At that time, the psychology department was housed in temporary naval barracks, with limited teaching and laboratory facilities. Throughout the 1950s, the small faculty built up the department, as the field of psychology expanded to meet post-war demands.

Ten years later, his proposal to initiate a child and developmental psychology program became a reality. He headed that program for more than 30 years, and it developed into one of the country’s finest in the discipline. Organized within the department, rather than as an interdisciplinary endeavor, it became a model for other universities.

“Child psychology is all of psychology applied to children,” Witryol once said. “In that sense, we are among the last of the generalists.”

Witryol’s research specialty was children’s learning, particularly the development of curiosity in children, the role of motivation, and the effects of different incentives. The quality of his research was a significant factor in his receipt of an NIH grant for a graduate training program in the psychology of mental retardation in the 1960s. Much of this work was conducted at the Mansfield Training School, and he was a trustee of that institution from 1976 to 1991.

Although he retired as a full-time professor in 1992, he continued to teach one course a semester for many years.

“I like young people, they keep me young,” he was quoted as saying in a 1999 article in the UConn Advance. “And I’ve always remained interested in psychology. Every time I teach, I learn something I’ve never thought about before, or even seen before. It’s a constant challenge and discovery.”

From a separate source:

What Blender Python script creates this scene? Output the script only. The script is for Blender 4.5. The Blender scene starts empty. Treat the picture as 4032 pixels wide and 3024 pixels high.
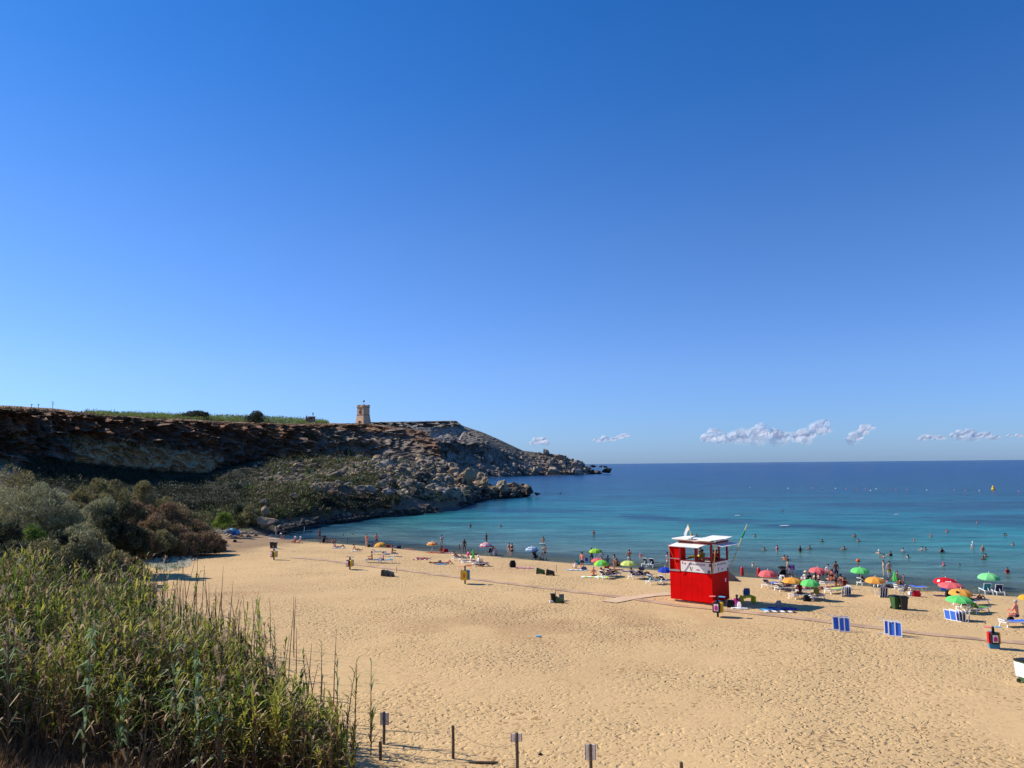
import bpy, bmesh, math, random
import numpy as np
from mathutils import Vector, Matrix, Euler
R = math.radians
random.seed(7)
rng = np.random.default_rng(11)
sc = bpy.context.scene
col = sc.collection

# ------------------------------------------------------------------ camera
F = 3028.0; CX, CY = 2016.0, 1512.0
CAMZ = 12.0
PITCH = math.atan(317 / F); ROLL = math.atan(0.00978)
cam_d = bpy.data.cameras.new('camera'); cam = bpy.data.objects.new('camera', cam_d); col.objects.link(cam)
cam_d.sensor_width = 36; cam_d.lens = 36 * F / 4032; cam_d.clip_end = 60000; cam_d.clip_start = .1
CR = Matrix.Rotation(math.pi / 2 + PITCH, 4, 'X') @ Matrix.Rotation(-ROLL, 4, 'Z')
cam.matrix_world = Matrix.Translation((0, 0, CAMZ)) @ CR
sc.camera = cam
CR3 = CR.to_3x3()

def ray(px, py):
    d = CR3 @ Vector(((px - CX) / F, (CY - py) / F, -1))
    return d / d.y                       # scaled so that y = 1
def pt(px, py, d):                       # point seen at a pixel, d metres ahead
    r = ray(px, py); return Vector((r.x * d, d, CAMZ + r.z * d))
CROP = dict(A=(800, 2040, .31646), B=(1400, 2050, .27125), C=(1900, 2050, .27125), D=(2200, 2050, .22604), E=(2550, 2040, .24116),
            F=(2900, 2150, .18083), G=(3200, 2150, .21097), H=(3600, 2200, .24107), W=(2900, 1850, .51175), K=(2620, 2120, .11754),
            S=(3852, 2380, .21687), T=(3100, 2200, .12054), U=(3680, 2240, .15913), V=(2400, 2150, .12054), Q=(1700, 1780, .33906),
            L=(400, 2100, .36166), M=(900, 1550, .36166), N=(1600, 1600, .40687), O=(0, 1550, .45208), X=(0, 0, 1.0), Y=(1300, 2700, .67812))
def P(c, x, y):
    o = CROP[c]; return o[0] + x * o[2], o[1] + y * o[2]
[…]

The late Professor Skip Lowe, former head of the psychology department, was also interviewed for the article. “Sam Witryol, in some ways, represents the epitome of what a professor of psychology is about,” Lowe said. “He thinks, lives, and breathes psychology. And he’s still willing to talk about it at the drop of a hat to anybody who’s interested.”

Witryol’s service to the profession and to the University is also noteworthy. He served as an associate editor of Psychological Reports, and was on the editorial boards of several important developmental journals. In recognition of his research on learning and of his professional contributions, he was elected fellow of the American Psychological Association and of the Society for Research in Child Development. At UConn, he served on the University Senate for many years and was president of the local chapters of the AAUP and Phi Beta Kappa.

He also took a keen interest in UConn women’s athletics, and developed a strong camaraderie with the women’s coaches and their student-athletes. In 2009, members of the UConn women’s rowing team honored Witryol by naming their new Pocock racing shell after him, Witryol’s Wake, Professor Sam.

Predeceased by his wife, Witryol is survived by his three children, Amy, Faith, and Walter.

A memorial service will be held at UConn Hillel on Sunday Sept. 27 at 11:45am.  A guestbook is available on the Potter Funeral Home website.